Problem. Repeat exactly, please, the lines that begin at the start of the listing and end at the line holding "COL = SC.collection".

-------

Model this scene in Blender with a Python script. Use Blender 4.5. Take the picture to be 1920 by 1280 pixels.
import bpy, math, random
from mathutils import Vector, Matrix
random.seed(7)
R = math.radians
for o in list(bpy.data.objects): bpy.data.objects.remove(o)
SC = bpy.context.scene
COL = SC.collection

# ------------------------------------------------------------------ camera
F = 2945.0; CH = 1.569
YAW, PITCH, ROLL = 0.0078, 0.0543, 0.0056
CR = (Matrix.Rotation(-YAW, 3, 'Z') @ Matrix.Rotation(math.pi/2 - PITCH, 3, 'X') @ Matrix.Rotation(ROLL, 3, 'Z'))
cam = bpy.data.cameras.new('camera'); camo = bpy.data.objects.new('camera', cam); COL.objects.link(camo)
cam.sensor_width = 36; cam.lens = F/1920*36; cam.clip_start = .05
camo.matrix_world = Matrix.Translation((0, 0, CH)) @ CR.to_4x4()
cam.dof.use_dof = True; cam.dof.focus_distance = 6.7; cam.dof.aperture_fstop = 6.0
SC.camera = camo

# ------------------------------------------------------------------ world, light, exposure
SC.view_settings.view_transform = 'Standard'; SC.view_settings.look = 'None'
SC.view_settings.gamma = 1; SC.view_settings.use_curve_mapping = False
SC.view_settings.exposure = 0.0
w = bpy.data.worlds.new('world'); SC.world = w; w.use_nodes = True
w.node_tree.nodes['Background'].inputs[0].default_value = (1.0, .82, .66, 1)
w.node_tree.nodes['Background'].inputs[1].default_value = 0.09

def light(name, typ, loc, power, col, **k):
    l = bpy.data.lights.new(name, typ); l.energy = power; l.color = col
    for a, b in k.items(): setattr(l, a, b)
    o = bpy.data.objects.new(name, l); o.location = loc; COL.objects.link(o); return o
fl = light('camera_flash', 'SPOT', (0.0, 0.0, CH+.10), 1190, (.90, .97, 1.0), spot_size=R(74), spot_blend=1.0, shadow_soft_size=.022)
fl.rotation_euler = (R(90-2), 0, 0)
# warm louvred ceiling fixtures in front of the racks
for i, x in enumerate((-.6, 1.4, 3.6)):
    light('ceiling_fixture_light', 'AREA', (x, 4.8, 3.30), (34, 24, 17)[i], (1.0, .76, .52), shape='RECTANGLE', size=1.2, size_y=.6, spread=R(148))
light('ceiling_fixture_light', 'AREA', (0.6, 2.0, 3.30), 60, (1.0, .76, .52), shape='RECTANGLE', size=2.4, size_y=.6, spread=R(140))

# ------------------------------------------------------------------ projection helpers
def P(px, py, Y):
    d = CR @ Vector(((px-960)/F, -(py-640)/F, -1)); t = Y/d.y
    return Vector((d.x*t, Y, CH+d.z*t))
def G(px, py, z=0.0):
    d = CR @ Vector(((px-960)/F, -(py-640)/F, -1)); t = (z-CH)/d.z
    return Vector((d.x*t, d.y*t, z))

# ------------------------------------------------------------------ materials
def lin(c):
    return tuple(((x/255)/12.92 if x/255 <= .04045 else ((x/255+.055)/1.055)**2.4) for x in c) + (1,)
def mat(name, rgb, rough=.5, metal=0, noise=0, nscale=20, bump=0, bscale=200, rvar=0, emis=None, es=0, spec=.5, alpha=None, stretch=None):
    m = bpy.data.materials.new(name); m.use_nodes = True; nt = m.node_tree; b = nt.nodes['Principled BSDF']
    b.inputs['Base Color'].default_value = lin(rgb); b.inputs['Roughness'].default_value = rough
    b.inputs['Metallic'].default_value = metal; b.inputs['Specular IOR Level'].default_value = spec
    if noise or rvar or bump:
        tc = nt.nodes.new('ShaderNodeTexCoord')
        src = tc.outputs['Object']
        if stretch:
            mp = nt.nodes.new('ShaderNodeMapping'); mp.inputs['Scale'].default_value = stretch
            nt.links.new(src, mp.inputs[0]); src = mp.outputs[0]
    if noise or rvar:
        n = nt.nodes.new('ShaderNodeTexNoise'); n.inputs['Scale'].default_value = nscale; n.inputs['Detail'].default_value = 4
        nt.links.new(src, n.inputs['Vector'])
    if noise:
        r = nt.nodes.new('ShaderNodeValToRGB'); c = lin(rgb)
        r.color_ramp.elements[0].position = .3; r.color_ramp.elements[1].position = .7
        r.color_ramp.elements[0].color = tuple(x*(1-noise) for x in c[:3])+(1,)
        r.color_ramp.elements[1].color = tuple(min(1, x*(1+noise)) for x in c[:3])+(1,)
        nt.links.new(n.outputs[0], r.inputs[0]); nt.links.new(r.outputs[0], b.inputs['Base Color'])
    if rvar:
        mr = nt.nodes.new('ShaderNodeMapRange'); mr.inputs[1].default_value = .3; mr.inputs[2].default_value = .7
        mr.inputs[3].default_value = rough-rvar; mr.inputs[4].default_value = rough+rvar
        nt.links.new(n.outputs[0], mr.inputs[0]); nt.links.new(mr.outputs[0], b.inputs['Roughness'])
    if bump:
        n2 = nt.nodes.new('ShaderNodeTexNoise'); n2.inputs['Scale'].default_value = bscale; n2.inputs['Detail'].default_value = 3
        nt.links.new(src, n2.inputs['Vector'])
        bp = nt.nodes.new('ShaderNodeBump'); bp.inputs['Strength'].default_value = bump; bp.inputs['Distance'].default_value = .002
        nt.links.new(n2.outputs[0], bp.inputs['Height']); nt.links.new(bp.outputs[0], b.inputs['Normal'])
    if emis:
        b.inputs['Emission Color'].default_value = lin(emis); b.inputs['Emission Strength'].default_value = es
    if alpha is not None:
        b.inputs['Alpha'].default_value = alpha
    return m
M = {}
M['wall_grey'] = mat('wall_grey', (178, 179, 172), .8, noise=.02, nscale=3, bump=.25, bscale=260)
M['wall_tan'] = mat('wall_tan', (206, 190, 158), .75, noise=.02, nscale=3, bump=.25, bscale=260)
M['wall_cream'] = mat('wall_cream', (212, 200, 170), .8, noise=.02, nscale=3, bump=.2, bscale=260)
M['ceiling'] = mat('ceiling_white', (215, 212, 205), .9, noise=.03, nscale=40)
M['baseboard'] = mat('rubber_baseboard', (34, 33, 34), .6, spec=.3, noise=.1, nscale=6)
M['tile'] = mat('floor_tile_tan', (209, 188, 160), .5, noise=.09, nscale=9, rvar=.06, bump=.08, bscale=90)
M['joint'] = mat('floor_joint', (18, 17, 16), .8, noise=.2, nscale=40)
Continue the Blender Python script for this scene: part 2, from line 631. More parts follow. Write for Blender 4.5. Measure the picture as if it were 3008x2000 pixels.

-------

Solution to the problem.
Model this scene in Blender with a Python script. Use Blender 4.5. Take the picture to be 1920 by 1280 pixels.
import bpy, math, random
from mathutils import Vector, Matrix
random.seed(7)
R = math.radians
for o in list(bpy.data.objects): bpy.data.objects.remove(o)
SC = bpy.context.scene
COL = SC.collection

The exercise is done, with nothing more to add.